Chicagoans have heard trumpeter Wynton Marsalis fronting all manner of ensembles, from the choral-orchestral forces that performed his oratorio “Blood on the Fields” to the radiant septet that played his devotional instrumental suite “In This House, On This Morning.”

But the group he brought to Orchestra Hall on Sunday evening represented something different, a lithe, exquisitely subtle new quintet that proved more transparent in texture and delicate in sensibility than listeners might have come to expect from Marsalis bands. Though many signatures of his trumpet playing remain unmistakable—including an impeccable technique, expert use of mutes and ineffably gauzy long-held notes—the musical setting that surrounds his solos has changed with this quintet.

If Sunday night’s performance foreshadowed Marsalis’ forthcoming quintet debut on Blue Note Records (after two decades on Columbia), we can expect to hear a more intimate side.

Judging by the 90-minute set he played before a large and enthusiastic audience, Marsalis wisely may have decided to give his listeners a change of musical pace. For in addition to touring relentlessly with the Lincoln Center Jazz Orchestra, he has composed and performed so much music on a grand scale during the past several years that a side trip into more introspective terrain may be apropos.

For starters, the quintet affords Marsalis greater opportunity to solo than when he’s leading larger ensembles, and it was a pleasure to hear him playing so much. The clarion lines and idiosyncratic yowls that he coaxed from his trumpet on “Free to Be,” the harmon-muted riffs and soft-shoe rhythms he dispatched on “Me and You” and the gorgeously lyric phrases he unfurled on “Comes Love” reminded one of how much Marsalis has to say as soloist.

But his quintet has a great deal to recommend it, as well, its softly shaded dynamics and quasi-classical approach to harmony representing a vivid contrast to the muscular, blues-tinged flavor of his famous septet. In works such as Marsalis’ whimsical “Big Fat Hen” and his more substantial “Skipping,” his band proved well-versed in the lessons of Stravinsky and Debussy.

Pianist Eric Lewis ventured unusual voicings at opposite ends of the keyboard; bassist Carlos Henriquez was especially compelling when softly singing along with his bowed and plucked passages; drummer Ali Jackson excelled at a less-is-more approach to swing rhythm; and reedist Wess Anderson produced the vivid, steeped-in-blues lines for which he is widely admired.

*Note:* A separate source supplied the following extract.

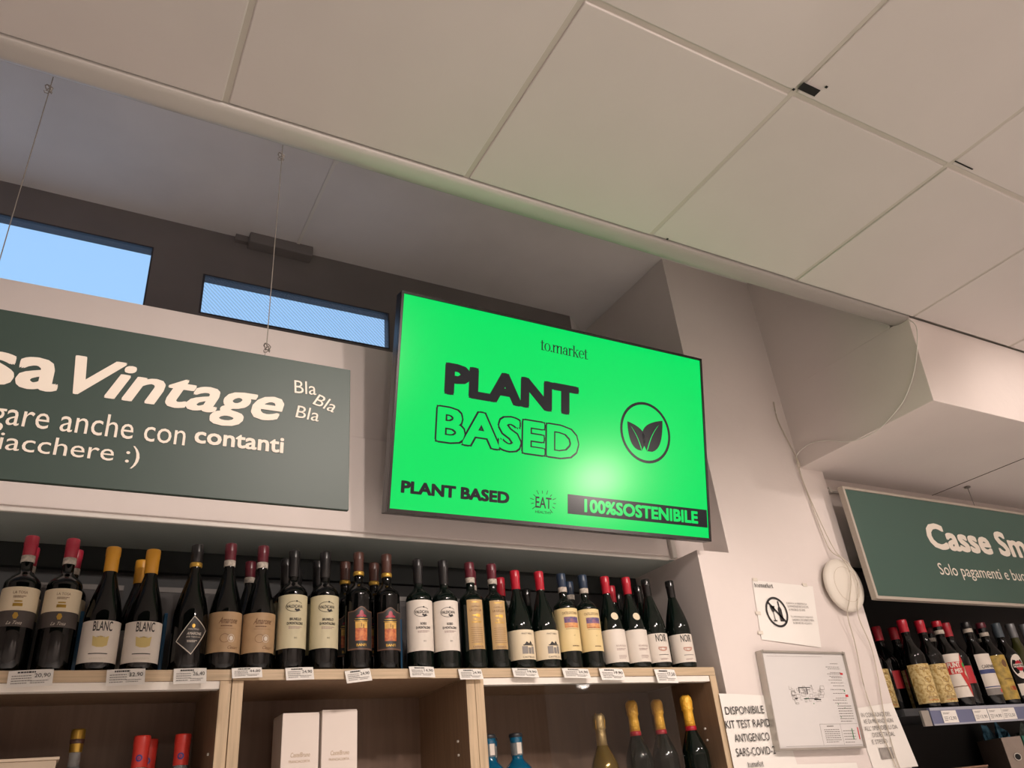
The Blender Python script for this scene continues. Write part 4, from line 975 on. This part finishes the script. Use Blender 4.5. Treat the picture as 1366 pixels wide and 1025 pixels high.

If much of this music hinted at children’s themes, the evening’s culminating work, The Magic Hour, explicitly addressed the young at heart. Marsalis described the brief suite as a portrait of youngsters preparing to go to sleep, and it wasn’t difficult to recognize the frenzy of children trying to avoid bedtime before eventually giving way to a sweet, gentle lullaby expressed in jazz-blues vernacular.